**What is being asked:**
Everything from the first line down to the line containing "0.5, M_farpath, 0.03)" should be reproduced exactly; please include nothing else.

**Data excerpt:**

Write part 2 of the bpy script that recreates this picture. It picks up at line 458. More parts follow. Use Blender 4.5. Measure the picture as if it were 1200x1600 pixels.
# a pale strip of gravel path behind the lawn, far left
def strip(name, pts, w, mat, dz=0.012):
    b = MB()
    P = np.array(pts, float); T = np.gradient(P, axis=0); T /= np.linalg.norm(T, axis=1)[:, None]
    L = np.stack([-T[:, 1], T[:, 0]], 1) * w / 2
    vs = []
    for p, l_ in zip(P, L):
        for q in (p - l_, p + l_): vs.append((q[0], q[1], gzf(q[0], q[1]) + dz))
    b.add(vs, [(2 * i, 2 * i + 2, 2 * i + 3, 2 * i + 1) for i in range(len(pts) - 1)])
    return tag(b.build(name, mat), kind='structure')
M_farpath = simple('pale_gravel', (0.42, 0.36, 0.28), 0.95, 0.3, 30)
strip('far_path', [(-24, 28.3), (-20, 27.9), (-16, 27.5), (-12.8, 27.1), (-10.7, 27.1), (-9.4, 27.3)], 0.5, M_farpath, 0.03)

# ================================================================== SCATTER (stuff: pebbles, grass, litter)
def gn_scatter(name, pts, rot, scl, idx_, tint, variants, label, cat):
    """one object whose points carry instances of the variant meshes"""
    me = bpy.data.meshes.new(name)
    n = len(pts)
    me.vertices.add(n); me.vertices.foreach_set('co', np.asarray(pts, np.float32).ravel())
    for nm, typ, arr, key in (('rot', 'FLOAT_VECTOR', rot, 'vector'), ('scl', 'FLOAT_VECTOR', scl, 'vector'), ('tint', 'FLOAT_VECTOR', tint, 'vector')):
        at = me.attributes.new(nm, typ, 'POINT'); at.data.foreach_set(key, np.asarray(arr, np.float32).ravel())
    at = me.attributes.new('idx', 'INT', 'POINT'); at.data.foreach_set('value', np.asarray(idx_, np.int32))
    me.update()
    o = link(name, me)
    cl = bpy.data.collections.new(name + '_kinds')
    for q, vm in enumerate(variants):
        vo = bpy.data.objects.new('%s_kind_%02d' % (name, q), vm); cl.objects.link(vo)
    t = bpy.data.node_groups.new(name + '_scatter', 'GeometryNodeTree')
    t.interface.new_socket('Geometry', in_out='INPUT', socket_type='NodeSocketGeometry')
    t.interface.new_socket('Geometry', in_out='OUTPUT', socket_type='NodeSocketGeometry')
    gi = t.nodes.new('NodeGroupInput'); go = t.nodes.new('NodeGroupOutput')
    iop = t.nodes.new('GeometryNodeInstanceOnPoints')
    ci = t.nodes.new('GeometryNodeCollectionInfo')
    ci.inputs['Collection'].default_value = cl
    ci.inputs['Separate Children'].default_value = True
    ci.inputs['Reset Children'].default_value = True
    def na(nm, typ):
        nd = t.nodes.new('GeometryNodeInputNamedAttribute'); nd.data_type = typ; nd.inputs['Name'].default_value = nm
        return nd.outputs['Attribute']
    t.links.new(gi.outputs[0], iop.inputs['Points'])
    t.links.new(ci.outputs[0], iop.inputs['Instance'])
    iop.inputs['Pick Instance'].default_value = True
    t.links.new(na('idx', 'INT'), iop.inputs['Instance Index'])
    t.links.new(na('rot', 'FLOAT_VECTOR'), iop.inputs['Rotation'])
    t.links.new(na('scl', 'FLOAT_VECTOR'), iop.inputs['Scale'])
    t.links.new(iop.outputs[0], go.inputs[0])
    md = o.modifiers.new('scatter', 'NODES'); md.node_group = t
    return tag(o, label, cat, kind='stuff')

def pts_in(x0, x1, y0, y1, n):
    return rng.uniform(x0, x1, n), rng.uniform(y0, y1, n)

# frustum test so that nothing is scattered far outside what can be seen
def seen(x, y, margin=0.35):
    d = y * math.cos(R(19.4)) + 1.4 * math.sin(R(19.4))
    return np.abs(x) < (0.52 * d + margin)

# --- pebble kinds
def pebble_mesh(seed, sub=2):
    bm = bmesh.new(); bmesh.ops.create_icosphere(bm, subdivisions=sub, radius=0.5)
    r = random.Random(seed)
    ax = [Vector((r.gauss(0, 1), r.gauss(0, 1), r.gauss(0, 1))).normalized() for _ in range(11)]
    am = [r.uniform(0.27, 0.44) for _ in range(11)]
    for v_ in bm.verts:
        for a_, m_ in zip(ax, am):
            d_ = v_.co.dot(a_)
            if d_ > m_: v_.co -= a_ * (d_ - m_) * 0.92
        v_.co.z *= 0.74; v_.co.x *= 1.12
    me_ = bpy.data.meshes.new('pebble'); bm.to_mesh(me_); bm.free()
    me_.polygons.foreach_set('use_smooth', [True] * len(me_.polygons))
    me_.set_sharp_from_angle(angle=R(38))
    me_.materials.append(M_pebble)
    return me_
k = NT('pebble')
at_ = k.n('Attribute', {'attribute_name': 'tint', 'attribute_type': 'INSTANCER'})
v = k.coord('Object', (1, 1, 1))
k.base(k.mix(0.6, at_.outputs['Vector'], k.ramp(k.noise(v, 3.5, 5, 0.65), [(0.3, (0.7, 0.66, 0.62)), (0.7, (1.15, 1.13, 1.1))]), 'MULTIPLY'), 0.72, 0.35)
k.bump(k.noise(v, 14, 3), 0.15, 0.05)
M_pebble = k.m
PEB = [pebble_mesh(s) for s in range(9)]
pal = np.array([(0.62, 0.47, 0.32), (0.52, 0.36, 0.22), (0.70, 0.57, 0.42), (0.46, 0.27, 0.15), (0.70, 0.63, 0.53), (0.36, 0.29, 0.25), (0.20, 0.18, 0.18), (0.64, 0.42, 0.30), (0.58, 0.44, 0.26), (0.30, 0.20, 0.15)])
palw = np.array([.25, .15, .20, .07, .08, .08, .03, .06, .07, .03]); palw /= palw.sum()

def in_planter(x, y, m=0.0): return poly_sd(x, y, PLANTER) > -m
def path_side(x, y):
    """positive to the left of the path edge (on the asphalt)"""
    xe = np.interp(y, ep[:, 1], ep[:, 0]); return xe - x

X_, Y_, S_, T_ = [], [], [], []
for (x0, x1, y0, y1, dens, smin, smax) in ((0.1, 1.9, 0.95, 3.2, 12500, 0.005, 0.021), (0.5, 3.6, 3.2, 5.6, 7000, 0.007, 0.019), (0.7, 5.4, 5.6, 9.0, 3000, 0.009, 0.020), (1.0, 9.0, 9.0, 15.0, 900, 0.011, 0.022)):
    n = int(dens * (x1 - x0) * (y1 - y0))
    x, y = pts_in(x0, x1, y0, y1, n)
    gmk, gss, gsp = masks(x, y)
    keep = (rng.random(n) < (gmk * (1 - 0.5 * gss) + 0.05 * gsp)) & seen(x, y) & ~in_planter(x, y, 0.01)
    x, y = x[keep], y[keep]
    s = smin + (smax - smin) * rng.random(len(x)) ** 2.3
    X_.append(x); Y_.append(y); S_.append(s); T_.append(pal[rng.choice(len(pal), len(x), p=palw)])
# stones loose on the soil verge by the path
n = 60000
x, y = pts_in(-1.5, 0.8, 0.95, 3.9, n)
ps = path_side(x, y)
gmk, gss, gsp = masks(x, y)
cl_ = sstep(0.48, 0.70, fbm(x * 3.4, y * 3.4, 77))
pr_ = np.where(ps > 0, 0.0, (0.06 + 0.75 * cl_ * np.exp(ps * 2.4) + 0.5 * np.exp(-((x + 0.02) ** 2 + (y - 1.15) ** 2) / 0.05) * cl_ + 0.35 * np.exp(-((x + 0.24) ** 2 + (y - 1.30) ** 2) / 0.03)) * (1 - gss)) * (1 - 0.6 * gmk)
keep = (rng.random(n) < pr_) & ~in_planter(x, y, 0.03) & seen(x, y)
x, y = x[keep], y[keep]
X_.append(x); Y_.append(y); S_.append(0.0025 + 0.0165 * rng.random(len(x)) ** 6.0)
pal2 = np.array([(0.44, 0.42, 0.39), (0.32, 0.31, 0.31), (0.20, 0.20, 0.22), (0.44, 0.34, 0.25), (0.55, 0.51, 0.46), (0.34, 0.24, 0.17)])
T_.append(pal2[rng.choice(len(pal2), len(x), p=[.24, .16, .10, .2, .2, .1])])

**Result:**
Write part 2 of the bpy script that recreates this picture. It picks up at line 458. More parts follow. Use Blender 4.5. Measure the picture as if it were 1200x1600 pixels.
# a pale strip of gravel path behind the lawn, far left
def strip(name, pts, w, mat, dz=0.012):
    b = MB()
    P = np.array(pts, float); T = np.gradient(P, axis=0); T /= np.linalg.norm(T, axis=1)[:, None]
    L = np.stack([-T[:, 1], T[:, 0]], 1) * w / 2
    vs = []
    for p, l_ in zip(P, L):
        for q in (p - l_, p + l_): vs.append((q[0], q[1], gzf(q[0], q[1]) + dz))
    b.add(vs, [(2 * i, 2 * i + 2, 2 * i + 3, 2 * i + 1) for i in range(len(pts) - 1)])
    return tag(b.build(name, mat), kind='structure')
M_farpath = simple('pale_gravel', (0.42, 0.36, 0.28), 0.95, 0.3, 30)
strip('far_path', [(-24, 28.3), (-20, 27.9), (-16, 27.5), (-12.8, 27.1), (-10.7, 27.1), (-9.4, 27.3)], 0.5, M_farpath, 0.03)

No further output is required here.